Não conheço, repito, exemplos de politização da justiça neste domínio. O que acontece é que o Governo de cada vez que um tribunal suspende ou anula uma decisão sua entra em pânico e começa a clamar contra a politização da justiça. E se esta gritaria não der resultado, então o que lhe ocorre, como acontece com todos os governos arrogantes e com tiques autoritários, é mudar a lei. Se isso viesse a acontecer estaríamos perante um retrocesso democrático de consequências incalculáveis.

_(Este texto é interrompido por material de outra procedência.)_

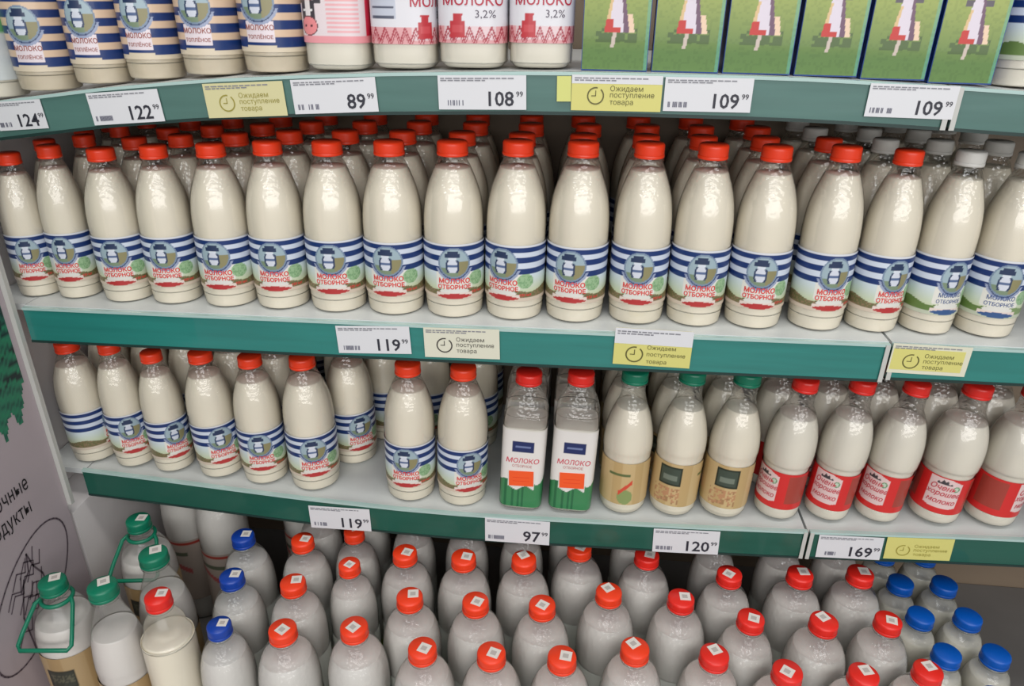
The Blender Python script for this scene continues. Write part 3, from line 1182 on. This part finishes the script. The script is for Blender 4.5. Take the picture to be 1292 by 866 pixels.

A difícil e muito lenta viragem da justiça administrativa tem, em grande medida, a sua origem no Código de Processo Administrativo vigente. Este Código deveria, principalmente num país como Portugal tão falho de vivência democrática, constituir um motivo de orgulho para o Governo que o aprovou ou para o Ministro que o promoveu. É certo que sem António Costa na Justiça muito provavelmente não haveria código, pois não é segredo para ninguém que ele é hoje visto pelo Governo do mesmo partido que então governava como um filho espúrio, concebido por um Governo minoritário, in articulo mortis, já sem capacidade de controlar a agenda parlamentar.
Este Código é no dizer dos seus autores materiais o passo que faltava dar para a constitucionalização da justiça administrativa em Portugal!